Today was my day of prayer.  Yes, every day is a day of prayer, but I have been taking one day a week to spend in even more prayer.  Today was it.  And I did pray, especially for the two little guys I mentioned yesterday.  And numerous other prayer requests.  And of course, for our little Maria.  But instead of focusing the entire day on "God, please give us..." or "God, we want..." I found myself thinking more in terms of praise.  Two "thanksgiving" songs have replayed in my head all day. In fact, today's verse is the latest one.  Psalms 100:4-5, "Enter His gates with thanksgiving, And into His courts with praise.  Be thankful to Him, and bless His name.  For the Lord is good; His mercy is everlasting, And His truth endures to all generations."

Surprised?  Yes, me too. I thought I would be a little more...depressed.  After all, our own Embassy insists on rejecting our paperwork for no apparent reason.  Maria is miles and miles away and not likely to be with us anytime soon.  And this is Holy Week...NOTHING is happening until next Tuesday more than likely.  But instead, I just feel thankful to God.  Why?

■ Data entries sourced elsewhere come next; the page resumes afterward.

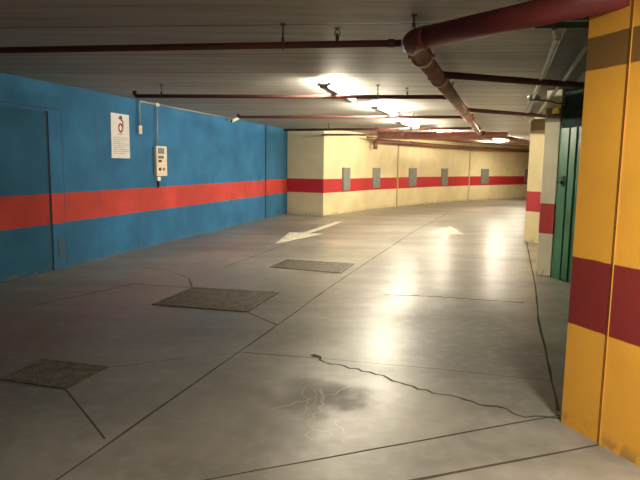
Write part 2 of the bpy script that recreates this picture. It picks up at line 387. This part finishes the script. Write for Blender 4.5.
def pipe(name, label, pts, r, mat, group=None, hang=(), spr=(), coll=(), seg=14):
    t = thing(name, label, 'pipe', pts[0], group)
    bm = B(); tube(bm, pts, r, seg); obj('pipe_run', bm, mat, t)
    def at(f):
        P = [Vector(p) for p in pts]; Ls = [(b-a).length for a, b in zip(P, P[1:])]; d = f*sum(Ls)
        for a, b, l in zip(P, P[1:], Ls):
            if d <= l: return a.lerp(b, d/l), (b-a).normalized()
            d -= l
        return P[-1], (P[-1]-P[-2]).normalized()
    for f in hang: p, _ = at(f); hanger(t, p.x, p.y, p.z, r)
    for f in spr: p, _ = at(f); sprinkler(t, p.x, p.y, p.z, r)
    for f in coll: p, dv = at(f); collar(t, p, dv, r, .05 if r < .05 else .085, mat)
    return t
G = 'red sprinkler branch pipes under the ceiling'
pipe('sprinkler_pipe', 'nearest thin red branch pipe running left from the big elbow', [(-4.38, 5.20, 2.40), (.58, 4.43, 2.40)], .026, redpipe, G,
     hang=(.822,), spr=(.905,), coll=(.1, .985))
pipe('sprinkler_pipe', 'second branch pipe from the camera, ending above the notice on the blue wall', [(-2.56, 8.11, 2.47), (-2.56, 8.11, 2.43), (-2.53, 8.107, 2.40), (1.66, 7.73, 2.40)], .027, redpipe, G,
     hang=(.10, .783), spr=(.872,), coll=(.985,))
pipe('sprinkler_pipe', 'third branch pipe from the camera, ending at the security camera', [(-1.62, 11.45, 2.46), (-1.62, 11.45, 2.43), (-1.59, 11.44, 2.40), (2.62, 10.73, 2.40)], .027, redpipe, G,
     hang=(.70,), spr=(.78,), coll=(.985,))
pipe('sprinkler_pipe', 'fourth branch pipe, starting over the cream pier', [(-.98, 15.52, 2.40), (3.68, 13.75, 2.40)], .03, redpipe, G, hang=(.25, .72), spr=(.5,))
pipe('sprinkler_pipe', 'short thick branch on the right of the main pipe, nearest the yellow pillar', [(1.17, 5.88, 2.40), (3.46, 6.72, 2.40)], .034, redpipe, G, hang=(.9,))
pipe('sprinkler_pipe', 'second branch on the right of the main pipe, ending above the cream pillar', [(2.22, 9.33, 2.40), (3.93, 10.33, 2.40)], .032, redpipe, G, hang=(.8,))
pipe('sprinkler_pipe', 'thin red pipe along the top of the cream back wall', [(.0, 17.05, 2.37), (2.0, 16.6, 2.37), (4.0, 16.0, 2.37)], .03, farpaint, G, hang=(.4, .9))
pipe('sprinkler_pipe', 'thin red pipe deep in the bend beyond the main pipe', [(1.45, 18.9, 2.40), (5.2, 20.3, 2.40), (9.0, 23.5, 2.40)], .03, farpaint, G, hang=(.3, .7))

# big main: feed pipe, elbow, and main running away parallel to the blue wall
Z = 2.385
e0 = Vector((.62, 4.27, Z)); f1 = Vector((1.56, 3.06, Z)); m1 = Vector((4.05, 15.1, Z))
dm = (m1-e0).normalized(); df = (f1-e0).normalized()
t = thing('water_main_pipe', 'thick maroon main pipe with elbow running away under the ceiling', 'pipe', e0)
bm = B(); tube(bm, [m1, e0+dm*.14], .072, 20); obj('main_run', bm, mainpaint, t)
bm = B(); tube(bm, [e0+df*.16, f1], .074, 20); crimson = plain('crimson_pipe_paint', (.21, .035, .036, 1), .5, var=.3, scale=3); obj('feed_run', bm, crimson, t)
bm = B(); tube(bm, arc(e0+dm*.15, e0, e0+df*.17, 10), .078, 20); obj('elbow', bm, crimson, t)
for f in (.055, .165, .47, .60, .85):
    collar(t, e0.lerp(m1, f), dm, .072, .09)
hp = e0.lerp(f1, .02); hanger(t, hp.x+.0, hp.y, Z, .085)
for f in (.3, .7):
    q = e0.lerp(m1, f); hanger(t, q.x, q.y, Z, .078)
pipe('water_header_pipe', 'thick faded red header pipe crossing at the far end of the main', [(1.6, 16.75, 2.36), (5.0, 15.83, 2.36)], .095, farpaint, coll=(.2, .8), seg=18)
pipe('water_main_pipe', 'maroon pipe slanting right from the header toward the far pillar', [(4.2, 15.65, 2.41), (7.9, 21.8, 2.41)], .06, redpipe, hang=(.5,), coll=(.3,))
off = lambda x, y: (x+.22, y-.16)
bp = [off(1.6, 19.9), off(2.83, 21.5), off(4.54, 23.95), off(6.67, 26.2), off(8.76, 28.1), off(10.6, 29.6)]
pts = [(bp[0][0], bp[0][1], 2.05)] + [tuple(v) for v in arc((bp[0][0], bp[0][1], 2.2), (bp[0][0], bp[0][1], 2.33), (bp[0][0]+.08, bp[0][1]+.11, 2.33), 5)] + [(x, y, 2.33) for x, y in bp[1:]]
pipe('drain_pipe', 'brown pipe along the back wall with an elbow turning down at its left end', pts, .075, brownpipe, coll=(.2, .5), seg=16)

# ------------------------------------------------------------------ fluorescent fixtures
def fixture(label, x0, y0, x1, y1, z=2.47, tm=None):
    c = Vector(((x0+x1)/2, (y0+y1)/2, z)); L = math.hypot(x1-x0, y1-y0)
    t = thing('fluorescent_light', label, 'ceiling light', c, 'fluorescent lights under the ceiling')
    t.rotation_euler = (0, 0, math.atan2(y1-y0, x1-x0)); h = L/2
    def ob(n, bm, m, bev=0):
        me = obj(n, bm, m, None, bev); me.parent = t; return me
    bm = B(); box(bm, -h, -.052, -.03, h, .052, .02); ob('housing', bm, lampgrey, .006)
    for x in (-h*.6, h*.6):
        bm = B(); tube(bm, [(x, 0, .03), (x, 0, CEIL-z)], .01, 8); ob('mount', bm, steel)
    for s in (-1, 1):
        bm = B(); tube(bm, [(-h+.03, s*.064, .015), (h-.03, s*.064, .015)], .016, 8); ob('tube', bm, tm or tube_m)
        for e in (-1, 1):
            bm = B(); box(bm, e*h-.03*(e > 0), s*.064-.02, -.008, e*h+.03*(e < 0), s*.064+.02, .036); ob('lamp_holder', bm, white_pl)
    return t
fixture('nearest double tube ceiling light, behind the second branch pipe', .02, 7.3, .43, 8.95, tm=emit('old_fluorescent_tube', (1, .90, .70, 1), 240))
fixture('second double tube ceiling light from the camera', .88, 9.9, 1.38, 11.4)
fixture('third double tube ceiling light from the camera', 1.72, 13.2, 2.35, 14.75)
fixture('fourth double tube ceiling light, left of the main pipe end', 3.15, 16.5, 3.85, 17.9)
fixture('farthest double tube ceiling light, near the far pillar', 5.85, 20.3, 6.8, 21.6)

# ------------------------------------------------------------------ things on the blue wall
t = thing('wall_notice', 'white paper notice with red emblem and small text on the blue wall', 'sign', WP(2.62, 0, 1.92))
bm = B(); wallbox(bm, 2.355, .002, 1.565, 2.86, .010, 2.275); sheet = obj('sheet', bm, paper, t)
bm = B()
def wpoly(bm, pts, o0, o1):
    a = [bm.verts.new(WP(s, o0, z)) for s, z in pts]; b = [bm.verts.new(WP(s, o1, z)) for s, z in pts]; n = len(pts)
    bm.faces.new(a); bm.faces.new(b[::-1])
    for i in range(n): bm.faces.new((a[i], a[(i+1) % n], b[(i+1) % n], b[i]))
def wstroke(bm, pts, w):
    for (a, b) in zip(pts, pts[1:]):
        dx, dz = b[0]-a[0], b[1]-a[1]; l = math.hypot(dx, dz); nx, nz = -dz/l*w/2, dx/l*w/2
        wpoly(bm, [(a[0]-nx, a[1]-nz), (b[0]-nx, b[1]-nz), (b[0]+nx, b[1]+nz), (a[0]+nx, a[1]+nz)], .0100, .0115)
cx, cz = 2.62, 2.085
ring = [(cx-.005+.052*math.cos(a), cz-.035+.062*math.sin(a)) for a in [k*2*math.pi/18 for k in range(19)]]
wstroke(bm, ring, .036); wstroke(bm, [(cx+.050, cz-.02), (cx+.066, cz+.04), (cx+.045, cz+.085), (cx+.0, cz+.10)], .034); emb = obj('emblem', bm, ink_red, sheet)
bm = B(); wpoly(bm, [(cx-.06, cz+.105), (cx-.035, cz+.15), (cx+.02, cz+.165), (cx+.055, cz+.13), (cx+.03, cz+.095)][::-1], .0118, .0126); obj('emblem_detail', bm, ink_blue, sheet)
bm = B(); wpoly(bm, [(2.55, 1.945), (2.68, 1.945), (2.68, 1.962), (2.55, 1.962)], .0100, .0112)
for k in range(9):
    z = 1.885-k*.031; e = .42 if k % 3 != 2 else .30
    x = 2.41
    while x < 2.41+e:
        w = random.uniform(.03, .08); w = min(w, 2.41+e-x+.01)
        wpoly(bm, [(x, z), (x+w, z), (x+w, z+.011), (x, z+.011)], .0100, .0108); x += w+.014
obj('text_lines', bm, ink_grey, sheet)

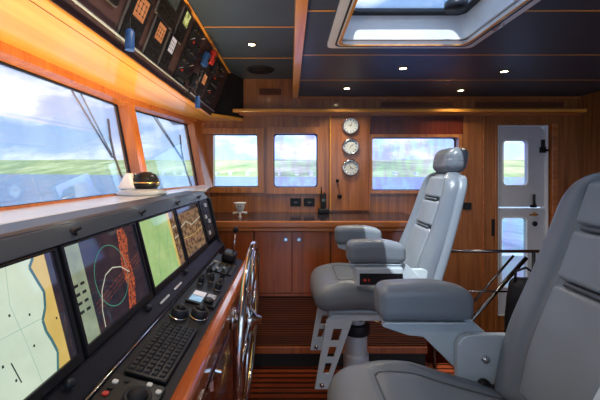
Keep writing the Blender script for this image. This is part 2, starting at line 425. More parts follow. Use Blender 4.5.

I  have not one CLUE.  But I do know He has been faithful even in this storm.  And I will praise Him.  (One of Mark's and my favorite new songs...)  Just in the last few days, I have had some of the most encouraging e-mails.  Some from friends I have known for years.  Some from people I have just met via the Internet.  And I don't even know that their intention was to encouage...but they did.  You may have noticed, if you ever read the guestbook, that I get frequent postings from Dianna and Cole (and subsequently from Penny, a friend of theirs).  I have never met them.  I just started following Cole's story several months ago, including incredible testimony from his parents.  And now they have become my encouragers.  And in all of this, I am just amazed that God loves me SO much, He takes care of those little details.  I may not be able to bring Maria home like I desire.  But He has sent me friends, family, and support that I might not have ever gotten to enjoy/appreciate without this journey.  And again, I can't help but say, "Thank you!"